Tuesday 7th of February 2023

When you are shielding SA, you think less about that. The reason you want to shield SA is so that you can earn 1.5% more, over a longer period of time, with no volatility of the capital that you are trying to shield.

If you really want to think about the returns... maybe just don't shield.


Friday 25th of November 2022

I'm hoping I have my age cohort's Enhanced Retirement Sum (ERS) when I turn 55 so I can use it for a higher CPF Life payout. But if I do CPF SA shielding, I may not have the ERS at 55. Is the way to get around this by doing a top up of the difference into my CPF OA with cash (eg: through a voluntary housing refund) before I perform CPF SA shielding?


Thursday 8th of December 2022

HI AL, the objective of CPF SA Shielding is so that the SA monies are not automatically transferred to your retirement account. If you do not have ERS and that will come from other sources after age 55, then it does not affect things. What you are concern about is what happens on your birthday and what is affected, which is your moneis in CPF SA (or CPF OA if you wish to shield that as well).

So shield for those monies, then later on, you can think of where to fund up to your ERS. You could wait for the monies from T-bills to be funnel back to your SA and OA, and then fund to ERS with OA, or do it with cash.

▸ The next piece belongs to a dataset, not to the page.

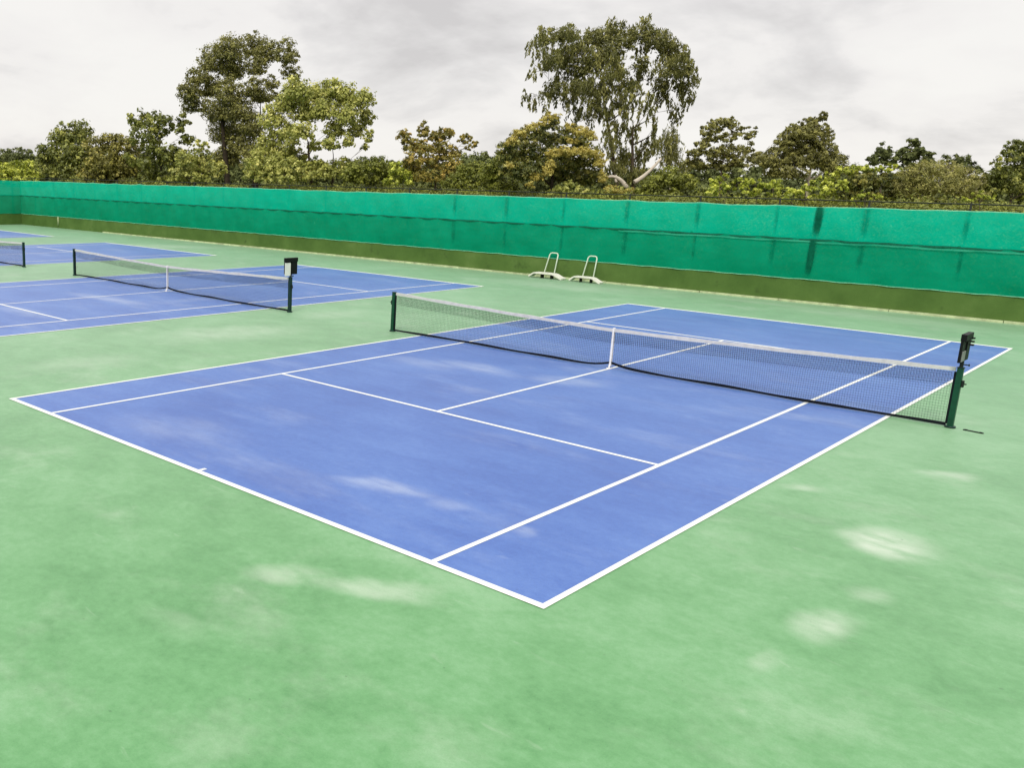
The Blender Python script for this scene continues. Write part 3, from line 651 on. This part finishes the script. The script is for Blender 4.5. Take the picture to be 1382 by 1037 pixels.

Friday 25th of November 2022

Hi Kyith,

Those who have invested using cash or CPFOA are able to see how many units they have in their CDP or CPFIA online, e.g. if $10000 will have 100units, what about CPFSA?



Thursday 8th of December 2022

I think that they will email you the statement. For UOB it is somewhere in UOB. I forgot where is it but if I remember I will show. They should create a UOB account specifically for this.


Tuesday 25th of October 2022

Hi Kyith,

Thank you for sharing!

I have opened a CPF investment account with OCBC Securities a long time ago. As I do not have a broker nor internet trading account, do I need to call their hotline if I am interested to use the savings in the SA to buy the T-Bill?

Thank you for your advice


Saturday 5th of November 2022

Hi Sun, if you wish to use your CPF SA to buy, don't worry, just go down to a bank and tell them you wish to do that. You do not need a CPF investment account for this.